**Task goal:** Tally how many lines of these entries hold the string "pixels". Return the number alone.

**Input rows:**
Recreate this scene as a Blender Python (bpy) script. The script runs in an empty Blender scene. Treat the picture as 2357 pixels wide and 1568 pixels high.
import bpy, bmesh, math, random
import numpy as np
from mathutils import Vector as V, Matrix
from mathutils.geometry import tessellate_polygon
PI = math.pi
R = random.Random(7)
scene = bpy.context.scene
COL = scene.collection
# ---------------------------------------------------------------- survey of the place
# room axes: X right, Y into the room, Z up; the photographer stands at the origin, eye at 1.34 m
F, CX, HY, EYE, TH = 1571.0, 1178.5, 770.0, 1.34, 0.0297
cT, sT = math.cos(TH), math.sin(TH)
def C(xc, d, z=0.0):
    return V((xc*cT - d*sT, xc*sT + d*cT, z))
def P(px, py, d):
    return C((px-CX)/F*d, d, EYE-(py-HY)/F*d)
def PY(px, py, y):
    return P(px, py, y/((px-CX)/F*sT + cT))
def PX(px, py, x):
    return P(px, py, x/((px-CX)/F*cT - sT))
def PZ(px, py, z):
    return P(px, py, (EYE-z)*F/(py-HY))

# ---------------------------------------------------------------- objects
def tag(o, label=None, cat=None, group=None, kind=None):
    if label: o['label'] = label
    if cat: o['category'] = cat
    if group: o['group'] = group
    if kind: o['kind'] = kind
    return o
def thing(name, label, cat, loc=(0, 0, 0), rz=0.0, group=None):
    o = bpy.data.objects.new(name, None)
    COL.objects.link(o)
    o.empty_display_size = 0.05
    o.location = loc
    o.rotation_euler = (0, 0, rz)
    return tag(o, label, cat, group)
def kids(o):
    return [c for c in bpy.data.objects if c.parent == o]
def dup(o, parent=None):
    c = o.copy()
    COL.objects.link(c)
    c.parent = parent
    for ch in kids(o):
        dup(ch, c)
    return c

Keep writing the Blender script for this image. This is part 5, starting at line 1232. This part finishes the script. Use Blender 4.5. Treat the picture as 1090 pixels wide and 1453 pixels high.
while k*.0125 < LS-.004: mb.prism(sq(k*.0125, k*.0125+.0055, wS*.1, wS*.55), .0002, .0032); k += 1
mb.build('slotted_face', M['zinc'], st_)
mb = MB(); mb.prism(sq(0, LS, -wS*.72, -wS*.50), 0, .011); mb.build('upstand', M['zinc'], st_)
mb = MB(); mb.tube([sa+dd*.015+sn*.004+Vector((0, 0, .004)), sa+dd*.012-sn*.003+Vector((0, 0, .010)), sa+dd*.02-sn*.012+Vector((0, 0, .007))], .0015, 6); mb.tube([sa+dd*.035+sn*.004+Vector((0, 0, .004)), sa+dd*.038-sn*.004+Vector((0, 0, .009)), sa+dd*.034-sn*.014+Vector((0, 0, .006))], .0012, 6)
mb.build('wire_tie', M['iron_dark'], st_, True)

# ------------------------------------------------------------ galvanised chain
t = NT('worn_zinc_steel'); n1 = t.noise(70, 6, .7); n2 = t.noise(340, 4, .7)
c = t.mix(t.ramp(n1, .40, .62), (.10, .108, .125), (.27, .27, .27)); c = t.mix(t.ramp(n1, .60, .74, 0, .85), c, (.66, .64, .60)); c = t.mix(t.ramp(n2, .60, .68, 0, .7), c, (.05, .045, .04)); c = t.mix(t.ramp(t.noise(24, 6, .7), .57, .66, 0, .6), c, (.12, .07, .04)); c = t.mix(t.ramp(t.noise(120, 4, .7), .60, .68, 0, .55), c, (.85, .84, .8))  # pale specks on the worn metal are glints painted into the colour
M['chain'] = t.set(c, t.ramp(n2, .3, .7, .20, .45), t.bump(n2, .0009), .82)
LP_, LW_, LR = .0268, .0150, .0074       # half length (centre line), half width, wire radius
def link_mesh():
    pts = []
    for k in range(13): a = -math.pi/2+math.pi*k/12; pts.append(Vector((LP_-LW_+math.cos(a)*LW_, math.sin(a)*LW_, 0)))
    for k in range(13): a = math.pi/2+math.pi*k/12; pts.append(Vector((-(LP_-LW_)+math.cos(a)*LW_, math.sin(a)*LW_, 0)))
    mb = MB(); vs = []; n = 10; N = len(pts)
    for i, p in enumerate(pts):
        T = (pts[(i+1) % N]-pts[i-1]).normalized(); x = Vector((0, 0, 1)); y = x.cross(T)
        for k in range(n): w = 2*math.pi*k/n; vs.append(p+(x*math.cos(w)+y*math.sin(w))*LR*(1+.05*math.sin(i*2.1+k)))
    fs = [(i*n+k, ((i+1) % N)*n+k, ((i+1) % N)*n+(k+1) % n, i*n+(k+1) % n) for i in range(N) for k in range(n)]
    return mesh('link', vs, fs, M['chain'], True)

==

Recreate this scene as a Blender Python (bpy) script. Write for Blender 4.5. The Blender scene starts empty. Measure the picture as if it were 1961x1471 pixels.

--

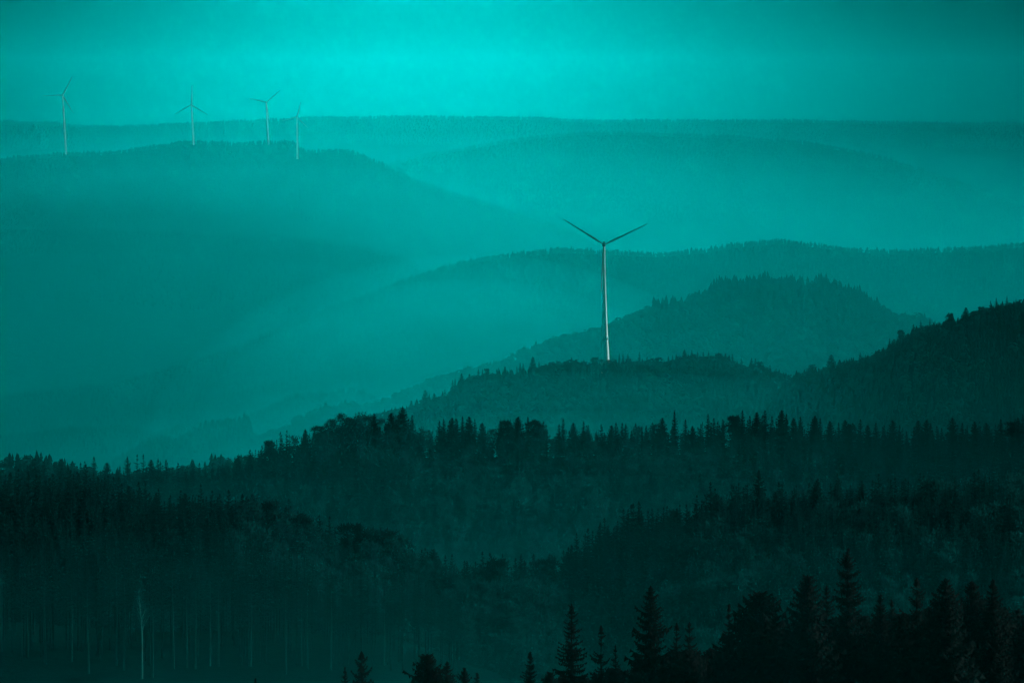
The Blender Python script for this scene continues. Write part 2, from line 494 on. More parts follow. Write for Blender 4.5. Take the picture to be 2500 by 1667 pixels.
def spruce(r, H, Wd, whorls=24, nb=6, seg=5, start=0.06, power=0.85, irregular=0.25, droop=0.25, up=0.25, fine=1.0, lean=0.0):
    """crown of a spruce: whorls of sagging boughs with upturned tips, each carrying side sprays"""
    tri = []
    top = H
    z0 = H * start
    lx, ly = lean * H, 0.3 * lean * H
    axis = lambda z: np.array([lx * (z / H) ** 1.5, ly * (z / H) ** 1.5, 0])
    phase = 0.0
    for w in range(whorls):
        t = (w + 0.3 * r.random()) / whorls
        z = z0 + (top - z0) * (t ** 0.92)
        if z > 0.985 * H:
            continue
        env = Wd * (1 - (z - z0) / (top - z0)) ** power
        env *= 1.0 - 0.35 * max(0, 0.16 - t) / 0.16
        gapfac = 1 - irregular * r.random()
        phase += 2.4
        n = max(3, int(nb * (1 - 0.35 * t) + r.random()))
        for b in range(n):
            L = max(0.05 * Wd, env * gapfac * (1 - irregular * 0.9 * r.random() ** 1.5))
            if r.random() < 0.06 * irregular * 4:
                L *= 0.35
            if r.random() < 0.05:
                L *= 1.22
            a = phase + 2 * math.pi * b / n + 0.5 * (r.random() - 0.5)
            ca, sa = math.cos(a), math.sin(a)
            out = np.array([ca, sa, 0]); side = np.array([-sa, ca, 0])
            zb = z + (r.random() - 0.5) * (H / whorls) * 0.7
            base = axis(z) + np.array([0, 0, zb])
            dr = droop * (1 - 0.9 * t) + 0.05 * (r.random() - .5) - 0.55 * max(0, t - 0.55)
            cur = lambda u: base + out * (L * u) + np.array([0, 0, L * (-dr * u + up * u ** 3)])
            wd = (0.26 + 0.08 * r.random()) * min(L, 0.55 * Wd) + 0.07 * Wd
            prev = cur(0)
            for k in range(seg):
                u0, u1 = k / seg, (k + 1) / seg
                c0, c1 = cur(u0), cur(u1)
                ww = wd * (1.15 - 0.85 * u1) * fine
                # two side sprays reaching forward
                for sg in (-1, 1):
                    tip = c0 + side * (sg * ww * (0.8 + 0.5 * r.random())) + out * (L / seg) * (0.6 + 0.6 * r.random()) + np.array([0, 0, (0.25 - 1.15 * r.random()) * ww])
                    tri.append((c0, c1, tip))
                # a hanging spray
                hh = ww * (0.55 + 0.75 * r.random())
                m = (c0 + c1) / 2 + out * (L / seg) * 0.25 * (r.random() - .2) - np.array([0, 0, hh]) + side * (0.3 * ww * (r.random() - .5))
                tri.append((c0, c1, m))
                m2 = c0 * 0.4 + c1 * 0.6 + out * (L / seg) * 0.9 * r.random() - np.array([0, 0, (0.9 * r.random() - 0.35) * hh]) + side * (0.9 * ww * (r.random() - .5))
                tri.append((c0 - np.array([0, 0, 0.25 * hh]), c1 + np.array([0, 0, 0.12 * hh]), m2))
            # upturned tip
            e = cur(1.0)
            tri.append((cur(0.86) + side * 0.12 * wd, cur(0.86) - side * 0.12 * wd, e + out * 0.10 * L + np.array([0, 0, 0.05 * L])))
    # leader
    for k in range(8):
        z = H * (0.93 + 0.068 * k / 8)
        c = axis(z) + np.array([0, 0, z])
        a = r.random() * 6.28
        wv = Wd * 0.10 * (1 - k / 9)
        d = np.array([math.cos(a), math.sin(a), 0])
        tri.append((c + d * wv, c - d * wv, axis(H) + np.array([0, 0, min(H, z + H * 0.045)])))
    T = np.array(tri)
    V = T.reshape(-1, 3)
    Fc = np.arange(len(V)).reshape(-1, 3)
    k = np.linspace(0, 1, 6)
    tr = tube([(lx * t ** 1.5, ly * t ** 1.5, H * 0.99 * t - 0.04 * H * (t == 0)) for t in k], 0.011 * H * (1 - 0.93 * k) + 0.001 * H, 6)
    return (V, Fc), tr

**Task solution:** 4